I can finally tell you more about my work site, since I have worked approximately a week there! Rancho la Troje is a small, organic farm. There are orange trees, corn, Chinese beans (very similar to green beans), pigs, sheep, chickens, worm composting, and more. My boss is an American (and now Mexican citizen as well) named George Anna, who is very involved in her new community of Mexico. The first week was spent mainly learning the basic chores that have to happen everyday, mainly feeding the animals and watering certain plants. Two brothers work (very hard) to keep the place running, and I am learning the ropes from them. George is devoted to the practice of permaculture. Permaculture is short for ‘permanent agriculture’, meaning using natures principles to grow crops, and is one of the many things I will be learning about. Hopefully I can get some pictures up soon of both my home stay and the farm!

Another culture I have been learning about is the social one here in Mexico. Usually, I don’t think it is all that different, but then I will come across something, a word, a gesture, a view I haven’t seen before, that makes me remember how big the gulf is between our two worlds. The farm is filled with many jury-rigged tools, quick-fixed fences, and other things that would have been long ago replaced in an American environment. Reading here is not a common activity, one of the main forms of activity in my family back in Texas. And these are the small, every day things compared to larger cultural items such as gender roles, views on religion, home life in general, even issues of space.
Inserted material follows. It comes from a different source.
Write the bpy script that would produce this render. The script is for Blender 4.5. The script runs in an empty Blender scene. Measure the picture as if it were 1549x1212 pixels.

Right now what I tend to notice are the dissimilar items, what is probably an effect of culture shock. My reference point is still that of the American, the white, the educated, the privileged few. I hope part of what this year will bring is new reference points, however partial they might be. Then I will be able to be able to view more of the world through the eyes of those who are different, the other. I have been able to read quite a bit, and when Spanish ties my tongue and the effort of trying to speak is giving me an all too real headache, it is a refuge. Perhaps it is also a crutch, but only the future will let me know that (though I still welcome any comments on that issue). One of the books I am reading talks often about the other and how we view them is often more skewed than we think. We often ascribe aspects that are not present, assume viewpoints that don’t exist, and generally view them as ourselves. The last is the most difficult to break. For example, as I stated earlier, one of my great joys is reading. Here in Mexico, reading is generally viewed as a non-event. Not that it is bad or malicious, but seems to be viewed as doing nothing. I cannot fathom how someone could come to this conclusion, as I see reading as the primary passage of knowledge. How can that be nothing? I am almost afraid to learn, but if I do not, then why did I come here? Certainly it was not to introduce Mexicans to American culture, I am sure they get more than enough of that. Nor was it to hide in an ivory tower and read all the books I brought with me. I am here to experience. So when I am feeling run down, tongue-tied, overwhelmed, or simply homesick, it helps to remember all of you at home supporting me in this, along with all the books. Thanks to all of you.


P.S. Thinking about Lutherhill and all the good friends I made in La Grange, hoping they don’t have to deal with anymore fires. Please keep them in your thoughts!